Pointless Beauty: The Year’s Oscar-Worthy Actors Star in a Surreal Series

By  · Published on November 29th, 2013

The experiment seems healthy enough. Take 10 incredible performers from 2013, get random lines of dialogue from 10 other creatives, snag some shoot time with Janusz Kaminski and deliver something poetic for the end of the year. Unfortunately (or fortunately) the results of The New York Times Magazine “Making a Scene” project are an eyebrow-stretching blend of unintentional hilariousness and forced high art importance.

Make no mistake, Kaminski knows how to shoot.

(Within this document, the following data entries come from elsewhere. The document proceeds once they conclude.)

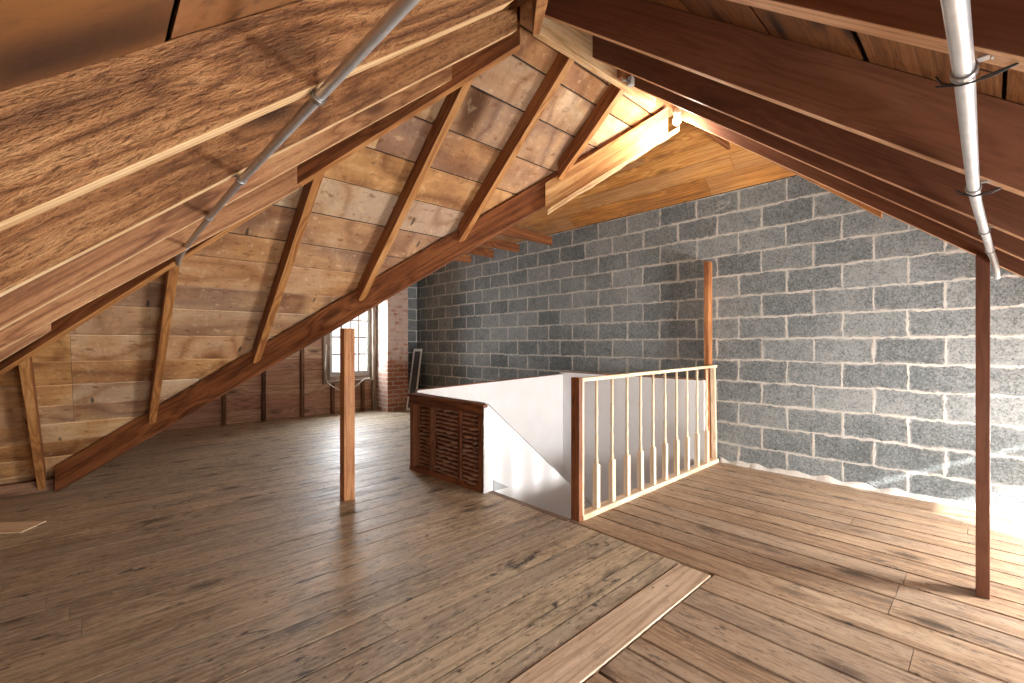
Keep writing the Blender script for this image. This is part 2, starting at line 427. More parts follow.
cover(P2, [(-.3, 5.15), (3.24, 1.6), (3.66, 1.9), (3.66, 7.6), (-.3, 7.6)])
cover(P5, [(3.66, 1.9), (4.7, .9), (4.7, 7.6), (3.66, 7.6)])
# ------------------------------------------------------------------ floor
XW, YB = 4.5, 7.5
def floor():
    m = MB()
    def fb(x0, y0, x1, y1, along, mi):
        g = .0032 + R(0, .0025)
        if mi == 1: g += .0022 + R(0, .0018)
        zt = R(-.0005, 0)
        if along == 'x': y0 += g; y1 -= g; L, W_ = (1, 0, 0), (0, 1, 0)
        else: x0 += g; x1 -= g; L, W_ = (0, 1, 0), (1, 0, 0)
        m.box((x0, y0, -.025), (x1, y1, zt), L, W_, None, mi)
    # left section, along x
    ys = [1.12, 1.21, 1.30, 1.455, 1.625, 1.79, 1.955, 2.11, 2.28, 2.45, 2.63, 2.80, 2.97]
    while ys[-1] < YB - .1: ys.append(ys[-1] + R(.15, .185))
    ys[-1] = YB
    for a, b in zip(ys, ys[1:]):
        xr = 2.262
        spans = [(-2.4, xr)]
        if a >= 3.74: spans = [(-2.4, XW)]
        elif b > 3.74: spans = [(-2.4, xr)]
        for x0, x1 in spans:
            cuts = []
            c = x0 + R(.8, 2.6)
            while c < x1 - .5 and a > 1.5:
                cuts.append(c); c += R(1.8, 3.2)
            e = [x0] + cuts + [x1]
            for p, q in zip(e, e[1:]): fb(p + .0008, a, q - .0008, b, 'x', 0)
    # filler between the stair well and the next board
    nxt = min(y for y in ys if y >= 3.74)
    m.box((2.262, 3.74, -.025), (XW, nxt, -.001), (1, 0, 0), (0, 1, 0), None, 0)
    # right section, along y
    xs = [-1.2, -1.02, -.84, -.66, -.48, -.30, -.12, .06, .24, .42, .6, .77, .95, 1.12, 1.30, 1.48, 1.57, 1.74, 1.92, 2.095, 2.275,
          2.475, 2.652, 2.832, 3.005, 3.185, 3.35, 3.53, 3.70, 3.88, 4.05, 4.22, 4.38, 4.5]
    J = {2.652: .30, 2.832: .29, 2.475: .302, 3.005: -.9, 3.185: 1.1, 2.275: -.8, 2.095: .2, 3.53: .62, 3.88: .1}
    for a, b in zip(xs, xs[1:]):
        ye = .945 if b < 2.3 else (1.80 if b < 4.6 else 1.9)
        if b > 2.3: ye = 1.905
        e = [-2.1] + ([J[a]] if a in J else []) + [ye]
        for p, q in zip(e, e[1:]): fb(a, p + .0012, b, q - .0012, 'y', 1)
    return struct(m.build('floor', ['floor_left', 'floor_right']))
floor()
m = MB(); m.box((-2.4, -2.1, -.06), (2.262, YB, -.03)); m.box((2.262, -2.1, -.06), (XW, 1.9, -.03)); m.box((2.262, 3.76, -.06), (XW, YB, -.03))
o = struct(m.build('floor', 'black_wood'))
m = MB(); m.box((-2.4, YB, -.2), (4.8, YB + .2, -.002)); struct(m.build('floor', 'black_wood'))
m = MB(); m.box((-2.3, .952, -.02), (2.245, 1.118, .004), (1, 0, 0), (0, 1, 0), .75)
tag(m.build('floor_board', 'floor_light', bevel=.004), 'single pale plank edging the lengthwise floorboards in the foreground', 'floorboard')
m = MB(); m.prism([(-1.25, 4.78, -.001), (-.27, 4.045, -.001), (-.17, 4.19, -.001), (-1.15, 4.95, -.001)],
                  [(-1.25, 4.78, .006), (-.27, 4.045, .006), (-.17, 4.19, .006), (-1.15, 4.95, .006)], (.8, -.6, 0), (.6, .8, 0), .6)
pb = m.build('patch_board', 'rail'); pb.location.x = -.05; tag(pb, 'pale board offcut lying flat on the floor near the low eave', 'board')

# ------------------------------------------------------------------ walls
m = MB()
poly = [(-2.1, 0), (7.7, 0), (7.7, 2.627), (-2.1, 2.627)]
m.prism([(XW, y, z) for y, z in [(-2.1, -1.6), (7.7, -1.6), (7.7, 2.627), (-2.1, 2.627)]],
        [(XW + .2, y, z) for y, z in [(-2.1, -1.6), (7.7, -1.6), (7.7, 2.627), (-2.1, 2.627)]], (0, 1, 0), (0, 0, 1))
struct(m.build('wall_right', 'block'))
# mortar spill at the foot of the block wall
m = MB(); bm = m.bm
prev = None
for i in range(120):
    y = -1.3 + i * .0262
    w = .03 + .03 * noise.noise(Vector((y * 6, 0, 0))) + .02 * noise.noise(Vector((y * 25, 3, 0))); hh = .035 + .03 * noise.noise(Vector((y * 9, 7, 0)))
    w = max(.008, w); hh = max(.01, hh)
    ring = [bm.verts.new(p) for p in ((XW, y, hh), (XW - w * .45, y, hh * .6), (XW - w, y, .0))]
    if prev:
        for k in range(2): bm.faces.new([prev[k], prev[k + 1], ring[k + 1], ring[k]]).smooth = True
    prev = ring
M['spill'] = plain('mortar_spill', (.66, .63, .58), .95, 0, .004, 60, .3)
struct(m.build('trim_1', 'spill'))

# back wall, boards along x with a window opening
WX0, WX1, WZ0, WZ1 = 2.87, 3.565, .60, 2.02
m = MB()
zs = seq(0, 3.3, .19, .02)
for a, b in zip(zs, zs[1:]):
    a += .002; b -= .002
    spans = [(-.4, XW)]
    if b > WZ0 and a < WZ1:
        spans = [(-.4, WX0), (WX1, XW)]
    for x0, x1 in spans:
        # keep under the wing roof
        def lim(z): return max(-.4, (z - .245) / .84 - .02), min(XW, XW - (z - 2.63) / .81 + .02)
        l0, h0 = lim(a); l1, h1 = lim(b)
        p = [(max(x0, l0), a), (min(x1, h0), a), (min(x1, h1), b), (max(x0, l1), b)]
        if p[1][0] - p[0][0] < .05 or p[2][0] - p[3][0] < .01: continue
        m.prism([(x, YB, z) for x, z in p], [(x, YB + .03, z) for x, z in p], (1, 0, 0), (0, 0, 1))
struct(m.build('wall_back', 'wall_back'))
# gaps behind back wall boards closed
m = MB(); m.box((-.4, YB + .032, -.1), (WX0, YB + .05, 2.0)); m.box((WX1, YB + .032, -.1), (XW, YB + .05, 2.0)); m.box((WX0, YB + .032, 0), (WX1, YB + .05, WZ0))
struct(m.build('wall_back', 'black_wood'))
stud_names = ['leftmost dark stud on the back board wall beneath the sloping beam', 'second dark stud from the left on the back board wall',
              'dark stud on the back board wall nearest the window on its left', 'dark short stud under the left half of the far window', 'pale-edged short stud under the right half of the far window']
for i, (x, z1) in enumerate([(1.36, 1.3), (1.87, 1.75), (2.42, 2.2), (2.90, .51), (3.42, .51)]):
    m = MB(); m.box((x - .022, YB - .09, 0), (x + .022, YB, z1), (0, 0, 1), (1, 0, 0))
    tag(m.build('wall_stud', 'stud', bevel=.003), stud_names[i], 'stud', 'studs on the back board wall')

# far window
w = bpy.data.objects.new('window_1', None); C.objects.link(w); w.location = (3.22, YB, WZ0); w['kind'] = 'structure'
def fr(x0, x1, z0, z1, t, y0, y1, name, mat, par, bottom=None):
    m = MB(); bt = bottom or t
    m.box((x0, y0, z0), (x0 + t, y1, z1), (0, 0, 1), (1, 0, 0)); m.box((x1 - t, y0, z0), (x1, y1, z1), (0, 0, 1), (1, 0, 0))
    m.box((x0 + t, y0, z0), (x1 - t, y1, z0 + bt)); m.box((x0 + t, y0, z1 - t), (x1 - t, y1, z1))
    return m.build(name, mat, par, bevel=.003)
fr(WX0 - .07, WX1 + .07, WZ0 - .05, WZ1 + .07, .07, YB - .025, YB + .02, 'window_casing', 'frame_wood', w)
sh = fr(WX0, WX1, WZ0 + .02, WZ1, .045, YB + .0, YB + .035, 'window_sash', 'sash', w, bottom=.075)
m = MB()
for k in (1, 2, 3):
    x = WX0 + .045 + (WX1 - WX0 - .09) * k / 4; m.box((x - .013, YB + .0, WZ0 + .09), (x + .013, YB + .03, WZ1 - .04), (0, 0, 1), (1, 0, 0))
for z in (.985, 1.275, 1.56, 1.80):
    m.box((WX0 + .04, YB + .001, z - .013), (WX1 - .04, YB + .029, z + .013))
mu = m.build('muntin', 'frame_wood', w)
m = MB(); m.box((WX0 + .04, YB + .016, WZ0 + .09), (WX1 - .04, YB + .019, WZ1 - .04)); m.build('window_pane', 'glass', w)
m = MB(); m.box((WX0 - .12, YB - .08, WZ0 - .09), (WX1 + .07, YB - .0, WZ0 - .05)); m.build('window_sill', 'frame_wood', w, bevel=.004)
# side boards of the window recess
for x, nm, lb in ((2.77, 'window_jamb_board', 'weathered upright board left of the far window'), (3.62, 'window_jamb_board', 'weathered upright board between the far window and the brick chimney')):
    m = MB(); m.box((x - .03, YB - .09, 0 if x > 3 else .5), (x + .03, YB - .03, 2.15), (0, 0, 1), (1, 0, 0))
    tag(m.build(nm, 'frame_wood', bevel=.003), lb, 'board')
m = MB(); pts = []
for i in range(24):
    t = i / 23; x = 2.80 + .72 * t
    pts.append((x, YB - .11, .52 - .22 * math.sin(math.pi * min(1, t * 1.15)) * .7 + (.05 * t if t > .6 else 0)))
m.tube([(2.78, YB - .1, 1.15), (2.76, YB - .1, .8), (2.775, YB - .1, .6)] + pts, .008, 8)
tag(m.build('loose_cable', 'white_cable'), 'pale cable sagging beneath the far window sill', 'cable')

# brick chimney
m = MB()
m.box((3.665, 7.02, 0), (4.055, YB, 2.93), (0, 0, 1), (1, 0, 0), None, 0)
for f in m.bm.faces:
    c = f.calc_center_median()
    if abs(c.x - 3.665) < .01: f.material_index = 1
tag(m.build('brick_chimney', ['brick', 'brick_pale'], bevel=.004), 'narrow red brick chimney with patchy whitewash in the far corner', 'chimney')
m = MB(); m.box((4.0, 7.455, 0), (4.5, 7.49, 2.62)); struct(m.build('wall_back', 'block_x'))
# insect screen / narrow white frame leaning in the corner
BL = Vector((3.965, 6.93, .0)); TL = Vector((4.375, 7.36, 1.06)); W_ = Vector((.113, -.113, 0))
t = empty('window_screen', BL, 'narrow white framed window screen leaning in the corner by the brick chimney', 'window screen')
def strip(a, b, c, d, th, name, mat, n):
    m = MB(); off = n * th; m.prism([a, b, c, d], [a + off, b + off, c + off, d + off], (b - a).normalized(), n); return m.build(name, mat, t, bevel=.002)
e = (TL - BL); el = e.length; ed = e.normalized(); wd = W_.normalized(); nn = ed.cross(wd).normalized()
if nn.x > 0: nn = -nn
BR, TR = BL + W_, TL + W_; fwid = .026
m = MB()
for a, b, c, d in ((BL, BL + wd * fwid, TL + wd * fwid, TL), (BR - wd * fwid, BR, TR, TR - wd * fwid),
                   (BL + wd * fwid, BR - wd * fwid, BR - wd * fwid + ed * .05, BL + wd * fwid + ed * .05),
                   (TL + wd * fwid - ed * .05, TR - wd * fwid - ed * .05, TR - wd * fwid, TL + wd * fwid)):
    o2 = nn * .02
    m.prism([a, b, c, d], [a + o2, b + o2, c + o2, d + o2], ed, wd)
m.build('screen_frame', 'white_paint', t)
m = MB(); a, b, c, d = BL + wd * fwid + ed * .05, BR - wd * fwid + ed * .05, TR - wd * fwid - ed * .05, TL + wd * fwid - ed * .05
m.prism([q + nn * .008 for q in (a, b, c, d)], [q + nn * .010 for q in (a, b, c, d)], ed, wd); m.build('screen_mesh', 'screen', t)

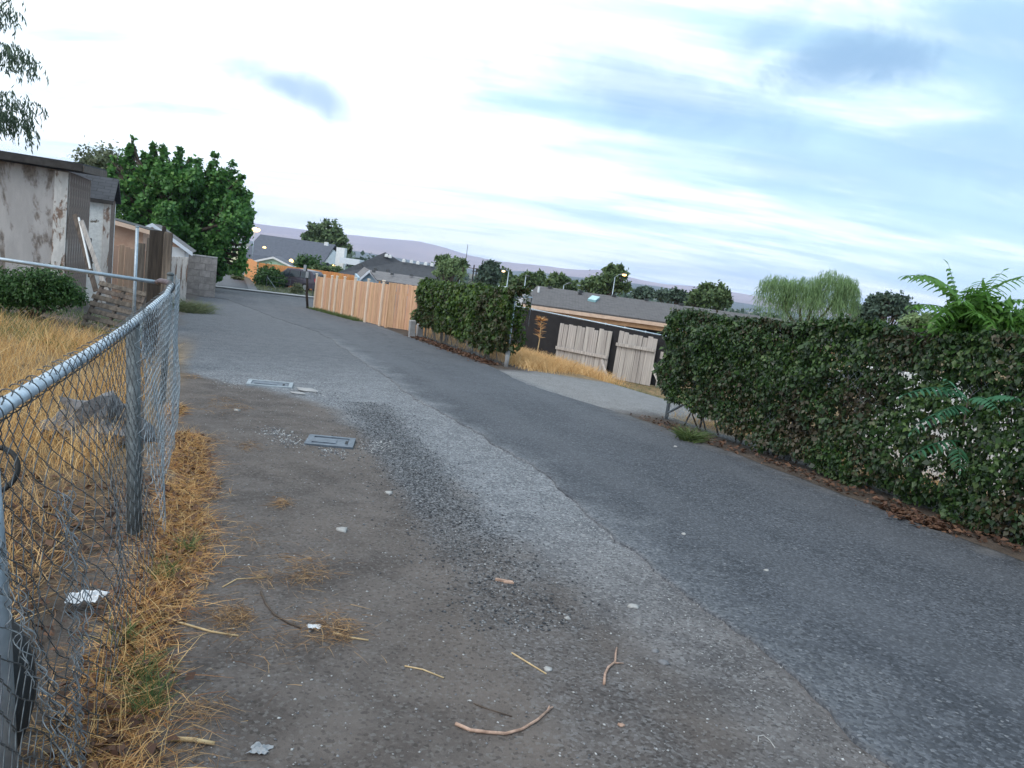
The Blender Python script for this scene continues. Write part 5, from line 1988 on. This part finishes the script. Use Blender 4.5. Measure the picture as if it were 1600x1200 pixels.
# ================================================================== PINNATE SAPLING IN THE HEDGE
def leaflet_mesh(name):
    """lance-shaped leaflet, one metre long along +Y, folded along the midrib"""
    w_ = [(0, .0), (.16, .15), (.42, .19), (.75, .115), (1, 0)]
    v, f = [], []
    for y, x in w_:
        v += [(-x, y, .05 * x - .16 * y * y), (0, y, -.16 * y * y - .03), (x, y, .05 * x - .16 * y * y)]
    for i in range(4):
        a = i * 3
        f += [(a, a + 1, a + 4, a + 3), (a + 1, a + 2, a + 5, a + 4)]
    me = bpy.data.meshes.new(name)
    me.from_pydata(v, [], f)
    me.update()
    return me


LF_HI, LF_LO = leaflet_mesh('leaflet'), leaflet_mesh('leaflet')
LF_HI.materials.append(MATS['ailanthus_leaf'])
LF_LO.materials.append(MATS['ailanthus_low'])


def frond(T, p0, p1, arch, pairs, Lm, me, mat, bow=Vector((0, 0, 0))):
    p0, p1 = Vector(p0), Vector(p1)
    pts = []
    for i in range(pairs + 3):
        k = i / (pairs + 2)
        pts.append(p0.lerp(p1, k) + UP * arch * math.sin(math.pi * k ** .85) + bow * math.sin(math.pi * k))
    fr = T.part('frond', MB().tube(pts, [.006 * (1 - .75 * i / (len(pts) - 1)) for i in range(len(pts))], 5), mat)
    for i in range(2, len(pts)):
        fw = (pts[min(i + 1, len(pts) - 1)] - pts[i - 1]).normalized()
        sd = fw.cross(UP)
        sd = sd.normalized() if sd.length > .05 else Vector((1, 0, 0))
        k = i / (len(pts) - 1)
        ln = Lm * (1 - .55 * abs(k - .45) / .55) * random.uniform(.88, 1.1)
        for s_ in ((-1, 1) if i < len(pts) - 1 else (0,)):
            d = (sd * s_ * 1.0 + fw * (.35 if s_ else 1.2) - UP * random.uniform(.35, .62)).normalized()
            up = (UP + sd * s_ * .25 + Vector((random.uniform(-.2, .2), random.uniform(-.2, .2), 0)))
            x = d.cross(up).normalized()
            z = x.cross(d).normalized()
            o = link('leaflet', me, None, fr)
            M = Matrix((x, d, z)).transposed().to_4x4() @ Matrix.Scale(ln, 4)
            M.translation = pts[i] - T.loc
            o.matrix_local = M


Y = 8.0
b = base_at(1498, Y)
T = Thing('pinnate_sapling', 'bright green sapling with long feathery fronds fanning above the ivy hedge', 'sapling', b)
top = at(1507, 490, Y)
T.part('stem', MB().tube([b - UP * .05, b.lerp(top, .4) + Vector((-.03, 0, 0)), b.lerp(top, .75), top], [.03, .026, .02, .012], 7), 'bark_pale', smooth=True)
FR = [((1411, 431), -.25, .17, 11), ((1441, 428), .25, .13, 10), ((1482, 413), .1, .02, 11), ((1536, 436), -.35, .10, 10), ((1568, 423), .1, .02, 11), ((1603, 430), .2, .12, 11),
      ((1421, 477), -.3, .09, 9), ((1610, 468), -.2, .12, 9), ((1455, 505), -.5, .10, 8), ((1555, 512), -.55, .1, 8), ((1500, 470), -.6, .12, 8), ((1530, 490), -.6, .1, 8), ((1592, 500), .1, .12, 8)]
for i, ((px, py), dy, ar, n) in enumerate(FR):
    st_ = top + Vector((random.uniform(-.02, .02), random.uniform(-.02, .02), -.05 * (i % 4)))
    frond(T, st_, at(px, py, Y + dy), ar, n, .18, LF_HI, 'ailanthus_leaf')

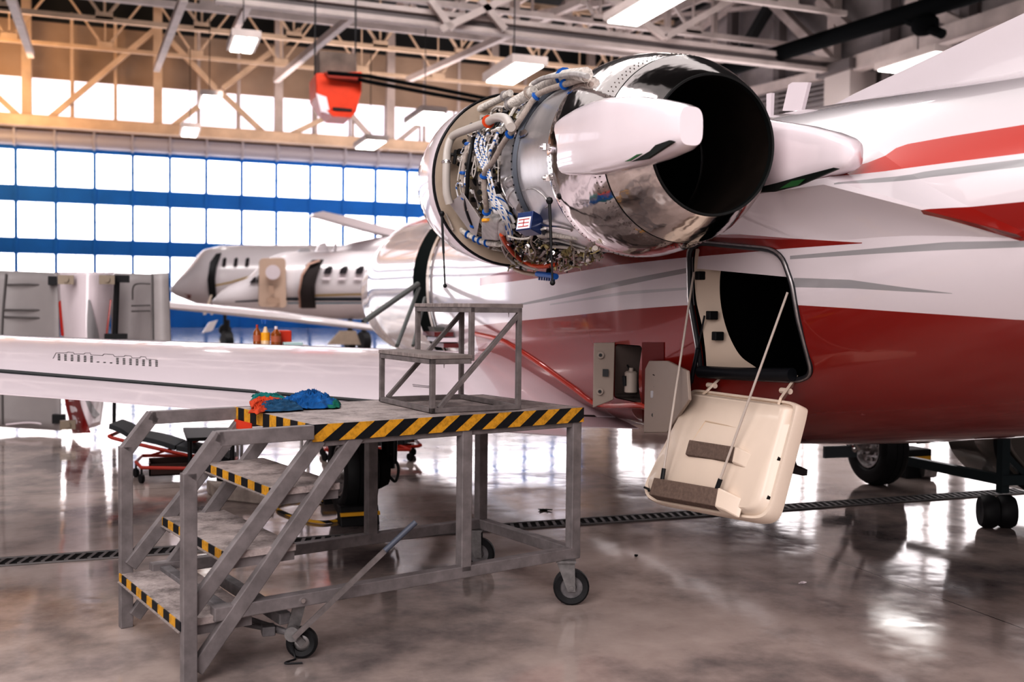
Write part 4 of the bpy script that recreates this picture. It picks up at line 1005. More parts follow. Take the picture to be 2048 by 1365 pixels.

We’ve known that since (at least) Schindler’s List, and a reminder is always welcomed, but it’s disheartening to see so much talent utilized in the pursuit of whatever is going on here.

In one scene Cate Blanchett sits down to a delicious fish in a pristine setting, utters a line provided by mumblecore maven Andrew Bujalski, then throws herself back against the bench with Norma Desmond-esque gusto. In another, Bradley Cooper rage dances in a puddle. Thanks to Greta Gerwig and Adele Exarchopoulos there are two (two!) shorts where women act manically before saying something idiosyncratic and losing control. Bonus points go to Gerwig for saying her dialogue to a taxidermied bear.

There’s a core problem and there’s a cosmetic one that divide the shorts into two distinctive camps. The sans-context nature of the scenic ingredients ensures that zero drama can be built, and the music they’ve chosen is almost universally severe. Thus, you end up with attempts at drama without character and comic moments built exclusively from exaggeration. Funny strange versus Funny Ha Ha.

Oddly enough, the fatal flaw stems from the lines provided by filmmakers like Bujalski, Sarah Polley, J.C. Chandor, Seth Rogen and Evan Goldberg. They could literally be anything, and it’s interesting to wonder how long each spent on providing the project with their bits of language. Some show some real effort, while others feel off the cuff. The surprise? It’s the well-written dialogue that sinks the scene, while stuff like Polley’s “Yes, I’m wearing a wig,” becomes a delightful noir-twinged punchline delivered by Julia Louis-Dreyfuss and the Rogen/Goldberg offering “Actually I’ve never really liked tofu” caps a triumphantly epic bread-slicing session with Robert Redford.

The other issue is the level of cliche at work – dancing in water, solo freakout sessions, designer everything – that screams film school student punching above his intellect. However, it’s really the struggle to deliver an empty, dramatic-sounding line with a single actor in a random (non-dialogue-anchored) setting that demands pretense. It’s doubtful anyone could rise above that challenge other than to overtly point to how absurd, and therefore intrinsically funny, the disconnect is.

The only one that comes close (and deserves loud applause for the win) features Forest Whitaker and a line from Gerwig that benefits from Whitaker’s facial torment and the fact that the line itself has a sense of a story arc – a conflict and a resolution embedded in two sentences. It’s the only dramatic scene that feels complete and intrinsically interesting beyond its visual elements.

In other words, comedy wins the day. As do Kaminski’s (and the production design team’s) colors and textures. The rest feel like foreign cologne and cognac commercials that make famous actors blush when they wind up online. Gorgeously shot, but pointless (and mildly irritating).

Despite all of this, you may want to check them out for yourself (they’re only a minute each, to be fair), but for my money the only one’s worth the time are the scenes featuring Redford, Louis-Dreyfus and Whitaker. All of that talent, so few taxidermied bears.